Thursday, September 25, 2008

Karma


When I was 8 months pregnant, I was on my way home from a family function with my brother and his fiancee, when we spotted a giant turtle trying to cross 4 lanes of traffic in a 50 mile an hour zone. I pleaded with my brother to turn around, to save the turtle, and he said "that's the cutest thing I've ever heard" and turned the car around. He pulled onto the shoulder of the road, and I stood on the side of the road as the turtle pointedly and doggedly continued to make his way across. I waited for traffic to clear, saw my opening as a last car was coming, and as I made my move mentally, that last car took the life of the biggest land turtle I've ever seen in suburban Chicago.

Horrified and not willing to leave it there, I stared open mouthed. The motorist behind the turtle murdered stopped, a hero in a nice suit, who ran out into the road and carried the cracked turtle to the side of the road for the sobbing pregnant girl with no more than an "I'm sorry. I really am". And he drove off. I looked one last time at the turtle, whose shell was the length of my laptop, not believing, not wanting to leave him there in the grassy ditch, the ditch he was trying so hard to leave behind as he worked his way across a heartless, suburban road. But he was motionless, and I didn't believe he could live, and we left with heavy hearts and a hate for the turtle murderer who didn't stop, didn't swerve, and without a doubt saw that boulder of a turtle trying so hard to cross the road.

I spent that evening online, torturing myself with the information about turtles versus cars.
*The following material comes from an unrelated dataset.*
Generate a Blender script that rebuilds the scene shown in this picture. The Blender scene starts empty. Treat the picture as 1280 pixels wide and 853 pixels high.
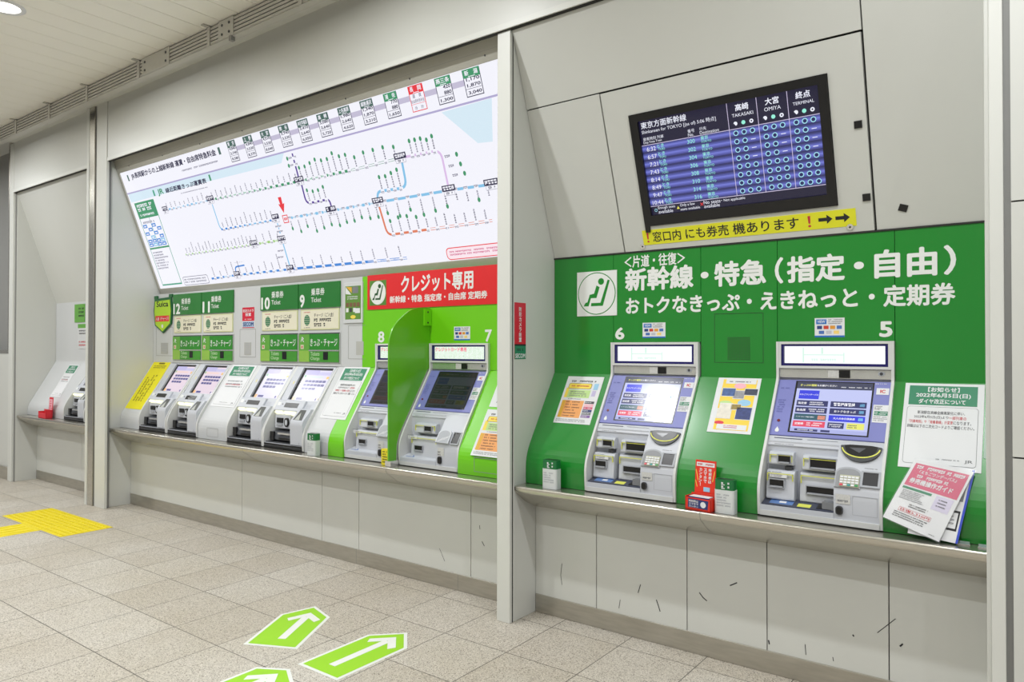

Did you know that a turtle could survive the impact of a car at 50 miles and hour and a terribly cracked shell? Me neither. So I got in my car as the sun was setting and drove 30 miles back to the ditch where we laid the turtle, parked the car, and walked up and down the road. But there was no turtle. No where. I looked everywhere, in the drainage pipes, up against the fences, everywhere, but he was nowhere. To this day, I do not know if he walked away, only to die a painful death weeks later, or if a good samaritan walking along rescued him, or if he became a poor family's dinner. I will never know, and to this day that turtle haunts me, and I still look for him along that stretch of road no matter what.

Last year we moved to a new neighborhood. We had looked for over a year for the perfect area, the right fit for us. And the day we went to do the walk through on our house, a car stopped in front of us in the middle of the street, and a teenage girl ran out in front of her car. My heart lifted as she bolted to the side of the street, a turtle held high above her head, safe from the wheels of careless suburbanites. My eyes welled up with tears. I knew we were home.

Since we've moved to our neighborhood, I've had the pleasure of rescuing 4 turtles, 3 of which I rescued from the middle of the road just this past week. The first turtle tried to make it's way through our yard, not knowing or not caring that it had four extremely turtle-curious dogs in it. That one was a fun and easy save. The next two were picked up out of the middle of our neighborhood streets, their meandering little bodies not really that far off track, but still in danger of being crushed. I ran them to the backs of the nearest yards, far enough from the street that I knew they'd be ok. Easy turtle saves.

The last one was yesterday. Evan and I were driving home from preschool, and we decided to take a route we didn't normally take home. It was a 40 mile per hour zone, and there, in a right hand turn lane, was a turtle, slowly making its way across the road. I screamed "another turtle!" and pulled a u-turn so fast, Evan yelled, "Mom! You're driving like a cwazy lady!" I parked the car and ran out into the middle of the street in my flip flops, not waiting, not pausing for the car that was making its way up the hill. Karma had caught up with me, and I wasn't going to let it pass me by. I could almost imagine the car's driver thinking "WTF????", but I grabbed that turtle and held it up so the driver could see me, and dodged across the street to set the turtle down safely. I waited for traffic to part, and then ran back to the car, triumphant.

Evan said, "Mommy, did we save him??" Yes, buddy, we did. Whether I'm cursed to rescue turtles for the rest of my life to make up for the one 100 year old turtle I wasn't able to save, or whether I'm blessed with the same task, I'll take it. I'll still look for that turtle every time I drive down that fateful stretch of road. I always will.